**YOUR INSTRUCTIONS:**
Check every line of the material below for the string "scene", and return the ones that have it.
** START OF RECORDED INFORMATION **
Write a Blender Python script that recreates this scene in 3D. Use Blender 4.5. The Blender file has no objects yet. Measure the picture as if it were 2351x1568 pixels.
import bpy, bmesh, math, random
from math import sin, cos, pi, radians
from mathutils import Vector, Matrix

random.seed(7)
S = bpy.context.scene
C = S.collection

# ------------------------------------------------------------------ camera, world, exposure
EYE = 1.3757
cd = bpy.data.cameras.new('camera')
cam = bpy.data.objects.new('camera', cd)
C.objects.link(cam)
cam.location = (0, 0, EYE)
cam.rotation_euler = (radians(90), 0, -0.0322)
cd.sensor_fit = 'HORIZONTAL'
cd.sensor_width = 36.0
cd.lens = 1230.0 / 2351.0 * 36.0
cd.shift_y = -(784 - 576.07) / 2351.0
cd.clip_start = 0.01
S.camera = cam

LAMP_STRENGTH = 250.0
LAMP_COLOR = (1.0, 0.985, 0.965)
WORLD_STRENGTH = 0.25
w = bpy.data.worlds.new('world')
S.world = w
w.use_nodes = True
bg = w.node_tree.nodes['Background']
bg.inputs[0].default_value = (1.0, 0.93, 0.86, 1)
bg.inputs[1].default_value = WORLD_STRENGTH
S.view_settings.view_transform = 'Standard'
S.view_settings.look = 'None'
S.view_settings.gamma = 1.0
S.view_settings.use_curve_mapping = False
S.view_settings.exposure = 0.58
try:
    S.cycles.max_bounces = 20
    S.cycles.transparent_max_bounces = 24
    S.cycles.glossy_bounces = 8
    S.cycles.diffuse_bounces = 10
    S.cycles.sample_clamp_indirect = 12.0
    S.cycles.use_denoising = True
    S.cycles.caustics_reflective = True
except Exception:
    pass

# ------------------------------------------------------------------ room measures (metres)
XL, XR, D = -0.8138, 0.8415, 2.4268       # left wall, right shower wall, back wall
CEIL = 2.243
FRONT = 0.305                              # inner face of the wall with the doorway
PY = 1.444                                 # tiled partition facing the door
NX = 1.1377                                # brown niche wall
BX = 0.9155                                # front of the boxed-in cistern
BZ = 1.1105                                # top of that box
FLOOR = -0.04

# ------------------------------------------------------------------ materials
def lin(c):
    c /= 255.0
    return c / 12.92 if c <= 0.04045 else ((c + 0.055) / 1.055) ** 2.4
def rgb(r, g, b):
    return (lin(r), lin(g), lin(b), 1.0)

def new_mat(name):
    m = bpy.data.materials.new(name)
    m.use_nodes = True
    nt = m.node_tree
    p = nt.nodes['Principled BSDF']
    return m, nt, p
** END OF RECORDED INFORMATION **
**EXERCISE ANSWER:**
Write a Blender Python script that recreates this scene in 3D. Use Blender 4.5. The Blender file has no objects yet. Measure the picture as if it were 2351x1568 pixels.
S = bpy.context.scene